Wednesday, January 10, 2024

What I'm Reading: Wednesday January 10, 2024

 


So recently I finally got around to reading Casey McQuiston's Red, White and Royal Blue, which has been on my TBR pile for quite a while, but which I just never got around to reading. I don't know why that is. I've been a big McQuiston fan since reading One Last Stop, which I loved. And I generally read A LOT of M/M romance. I think, honestly, it was the political angle that was turning me off. And the British angle. And then, of course, it became incredibly popular and that was cause enough to ignore it.

The political situation in this country is just. So. Fucked up. The tought of reading a book centered around American politics was intensely cringe. And while I have nothing against the British per se (my DIL is from the UK. I've had friends and family members who've lived/still live there) I DO NOT understand why so many Americans are so deeply, profoundly invested in the British Royal family. I think the level of privilege is obscene and the outmoded protocols are absurd. But that's all beside the point. 

I ended up enjoying the book very much and thought it was very well done. One thing I really enjoy about McQuiston's books (the two that I've read) is that she gets her locations RIGHT. I lived in NYC  during the late 70s/early 80s--which is exactly when and where part of One Last Stop is set.  So I really appreciated that there was nothing to jar me out of the story with a sense of, "Well, that's just not right!" Which happens way too often, unfortunately.

I think I've been to all the locations in RW&RB and lived in at least two of them (three if you count NYC, which is only mentioned in passing) and once again it was seamless and FUN. I got homesick for California just listening to her characters talk about it; and found myself feeling more appreciative of my current home state of Texas  due to her depictions of Texas and Texans, which were spot on and FONDLY portrayed.  

Right now, everything in this country is so polarized. It was nice to look back (even from this short distance) to a time when things weren't quite to hate-filled.

So I enjoyed the American parts of the book much more than I was anticipating. Even the politics was handled in an enjoyable manner. I also enjoyed the Claremont-Diaz family's interactions. Where the book fell down a little for me was in the British protocols. And for that I blame author KJ Charles. 

Charles IS British and she writes about the aristocracy with  incontestable AUTHORITY. By which I mean, I have no way of knowing whether she's actually right about everything she writes concerning titles, inheritance law, etc, but she is clearly knowledgeable about the subject and writes with such confidence that I have absolute faith in everything she says about the matter.

And, in short, I've read enough UK-set romances to have serious doubts about a lot of McQuiston's British characters. 

Whatever, it's a REALLY small quibble.

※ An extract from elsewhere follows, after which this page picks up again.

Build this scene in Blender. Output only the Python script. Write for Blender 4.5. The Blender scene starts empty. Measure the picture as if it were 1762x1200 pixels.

I do wish she'd been more vague about the time frame in which the book is set, because that did pull me out of the book, trying to reconcile what actually happened IRL with what happened in the book. This was especially obvious because the book was first published in 2019 and all the events in the book take place in 2020. And, well, we know how THAT turned out.

I also wish she'd invented a fictitious kingdom for Henry to be a scion of.  That would have solved all my disconnect surrounding inheritance laws, protocols, and Britain's political structure. 

***POSSIBLE SPOILER ALERT: British princesses really cannot threaten to depose their mothers (especially not by informing parliament that the Queen should be replaced because her memory is failing). The Princess Royal would be her mother's heir--it doesn't skip a generation. She would not have married against her mother's wishes and, were the heir to the throne to die, his spouse would NOT be in line to succeed him. That is not how any of that works.***

But these are all ME problems, not BOOK problems. All I'm saying is that they wouldn't be problems at all if the times and/or places were a little less specific.

It's one of the things that I really, really appreciated about Kelly Jamieson's brilliant and sadly underrated book, Royally Indecent. It's a fun M/M/F menage featuring a European Prince and not one but TWO Americans.  I highly recommend it.

And if you want to see actual members of the British Royal family tossed into a completely fantastical story--along with an additional, totally fictitious royal family--I'd recommend Alex Beecroft's Too Many Faery Princes. Which is delightful.

Oh, and KJ Charles' Will Darling Adventures has a lot of information regarding British laws and the aristocracy. It's set in the 1920s, so NOT contemporary, but really quite good.